6/16/17

Walmart Adds Men’s Clothing Retailer Bonobos To Its Collection Of Online Businesses

When someone says “retailers of upscale men’s fashion,” you probably don’t picture Walmart. Yet the mega-retailer is adding menswear company Bonobos, which started online and now has boutiques in cities and in Nordstrom stores, to its collection of online brands.

As rumored a few months ago, Walmart’s Jet subsidiary is acquiring Bonobos for $310 million. It makes a nice collection with other brands that Jet has acquired recently, which include women’s clothing retailer ModCloth and outdoors retailer MooseJaw.

Bonobos began as an online retailer of khakis, and from there has expanded into other non-khaki clothing items. While the cheapest shirts at Walmart retail in the single digits, clothes at Bonobos start around $90, and top out around $500.

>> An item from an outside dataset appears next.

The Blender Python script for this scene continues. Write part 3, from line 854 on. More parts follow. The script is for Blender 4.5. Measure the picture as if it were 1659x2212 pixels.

The company has 30 stores where customers can be custom measured for their clothes, and also mini-stores at Nordstrom. It focuses on customer service and offers free shipping and a loose return policy, as one might expect at that price point.

Will customers who know that the brand is part of the vast Wally World empire still want to buy $500 suits there? It’s unclear, but customers of the whimsical, vintage-inspired brand ModCloth reacted badly to the retailer’s sale to Walmart.

While you won’t see a Bonobos display plopped down in the middle of the menswear department at your local Supercenter, the company’s products will probably appear for sale on Jet.

Amazon is making a big push into fashion, and Walmart is pushing back by acquiring its way into a more robust e-commerce operation, as well as acquiring the audiences that come with its new acquisitions.

“I saw Walmart acquire Jet and then ModCloth, and, I thought, they get the future of e-commerce is brands,” Bonobos co-founder and CEO Andy Dunn told the New York Times. Dunn will be in charge of the company’s higher-end digital brands, including ModCloth.